Profanity as Campaign Strategy

    At least twice during the presidential campaign I commented on a trend I noticed in Obama campaign emails, tweets and blog posts.  In June, I noted that the Obama campaign store began selling a t-shirt with a vulgarity first overheard on an open mic from Joe Biden after Obamacare was signed into law.  I soon found other examples of the campaign using profanity and updated the post.  After a serendipitous conversation with Jake Tapper on Twitter, he played off my post and did a story of his own on his ABC News blog.  (The serendipity came crashing down when his link to my post was broken and never fixed... C'est la guerre...)  In August, I wrote a second post after I noticed yet another example of the genre.

    In my original June post, I speculated that the bad language "is part of a new strategy."  A recent article at Business Week analyzing the science behind the Obama campaign's prolific email stream confirms my suspicions.
The appeals were the product of rigorous experimentation by a large team of analysts. “We did extensive A-B testing not just on the subject lines and the amount of money we would ask people for,” says Amelia Showalter, director of digital analytics, “but on the messages themselves and even the formatting.” The campaign would test multiple drafts and subject lines—often as many as 18 variations—before picking a winner to blast out to tens of millions of subscribers. “When we saw something that really moved the dial, we would adopt it,” says Toby Fallsgraff, the campaign’s e-mail director, who oversaw a staff of 20 writers.
It quickly became clear that a casual tone was usually most effective... Another unexpected hit: profanity.
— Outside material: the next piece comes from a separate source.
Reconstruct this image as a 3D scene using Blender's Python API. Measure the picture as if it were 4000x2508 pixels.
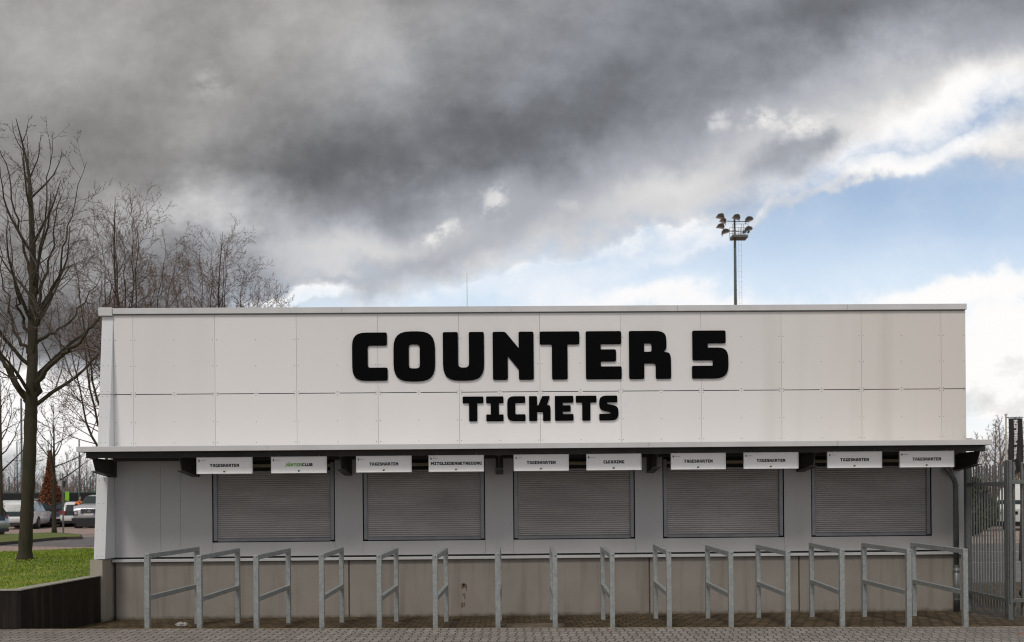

Dropping in mild curse words such as “[Expletive deleted] yeah, I like Obamacare” got big clicks. But these triumphs were fleeting. There was no such thing as the perfect e-mail; every breakthrough had a shelf life. “Eventually the novelty wore off, and we had to go back and retest,” says Showalter.
    The satisfaction of having confirmation that I correctly pegged this disturbing trend as a conscious strategy is tempered by the disheartening news that it apparently worked.  One wonders if this says more about the team that chose to implement that strategy or the Obama supporters who enthusiastically responded.  And since the Business Week story noted that "eventually the novelty wore off," one shudders to think how the still busy Obama social media team will up the ante over the next four years. We may have one more reason to be thankful for the 22nd Amendment.